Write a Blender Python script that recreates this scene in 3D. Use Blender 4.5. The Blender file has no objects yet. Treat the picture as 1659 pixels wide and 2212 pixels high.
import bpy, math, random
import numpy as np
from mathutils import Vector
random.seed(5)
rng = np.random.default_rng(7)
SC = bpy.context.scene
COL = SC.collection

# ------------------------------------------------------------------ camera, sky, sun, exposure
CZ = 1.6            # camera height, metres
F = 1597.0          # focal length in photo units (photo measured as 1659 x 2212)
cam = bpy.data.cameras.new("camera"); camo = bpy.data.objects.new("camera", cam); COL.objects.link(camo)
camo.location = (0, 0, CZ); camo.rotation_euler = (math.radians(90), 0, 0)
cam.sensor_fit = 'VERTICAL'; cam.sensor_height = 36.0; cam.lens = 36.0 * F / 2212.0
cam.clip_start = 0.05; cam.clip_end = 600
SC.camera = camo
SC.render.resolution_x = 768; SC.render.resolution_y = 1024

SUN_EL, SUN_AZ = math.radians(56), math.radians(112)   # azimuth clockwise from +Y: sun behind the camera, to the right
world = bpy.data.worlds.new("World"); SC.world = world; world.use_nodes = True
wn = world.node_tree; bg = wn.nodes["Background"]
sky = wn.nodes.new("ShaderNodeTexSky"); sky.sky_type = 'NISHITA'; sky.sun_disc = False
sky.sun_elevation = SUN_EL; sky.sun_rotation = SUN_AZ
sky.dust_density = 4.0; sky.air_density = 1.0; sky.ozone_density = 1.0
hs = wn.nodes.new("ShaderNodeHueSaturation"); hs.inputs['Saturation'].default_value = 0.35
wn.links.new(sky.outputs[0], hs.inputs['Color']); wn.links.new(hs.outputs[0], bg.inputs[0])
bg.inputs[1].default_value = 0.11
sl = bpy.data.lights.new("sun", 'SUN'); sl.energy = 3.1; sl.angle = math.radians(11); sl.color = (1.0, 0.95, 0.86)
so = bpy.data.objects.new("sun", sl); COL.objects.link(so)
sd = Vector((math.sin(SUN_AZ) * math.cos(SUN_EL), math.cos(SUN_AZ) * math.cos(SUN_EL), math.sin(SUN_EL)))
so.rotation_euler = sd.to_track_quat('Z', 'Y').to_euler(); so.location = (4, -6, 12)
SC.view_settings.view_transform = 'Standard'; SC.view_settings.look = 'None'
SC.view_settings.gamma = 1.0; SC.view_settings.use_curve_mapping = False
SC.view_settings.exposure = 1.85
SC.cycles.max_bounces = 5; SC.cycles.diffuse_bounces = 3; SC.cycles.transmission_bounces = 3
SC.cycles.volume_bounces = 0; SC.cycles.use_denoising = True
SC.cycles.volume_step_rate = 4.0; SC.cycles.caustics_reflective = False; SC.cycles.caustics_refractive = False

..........

Quote exactly the first line of the data and every line after it through the one holding "SC.render.resolution_x = 768;".

Write a Blender Python script that recreates this scene in 3D. Use Blender 4.5. The Blender file has no objects yet. Treat the picture as 1659 pixels wide and 2212 pixels high.
import bpy, math, random
import numpy as np
from mathutils import Vector
random.seed(5)
rng = np.random.default_rng(7)
SC = bpy.context.scene
COL = SC.collection

# ------------------------------------------------------------------ camera, sky, sun, exposure
CZ = 1.6            # camera height, metres
F = 1597.0          # focal length in photo units (photo measured as 1659 x 2212)
cam = bpy.data.cameras.new("camera"); camo = bpy.data.objects.new("camera", cam); COL.objects.link(camo)
camo.location = (0, 0, CZ); camo.rotation_euler = (math.radians(90), 0, 0)
cam.sensor_fit = 'VERTICAL'; cam.sensor_height = 36.0; cam.lens = 36.0 * F / 2212.0
cam.clip_start = 0.05; cam.clip_end = 600
SC.camera = camo
SC.render.resolution_x = 768; SC.render.resolution_y = 1024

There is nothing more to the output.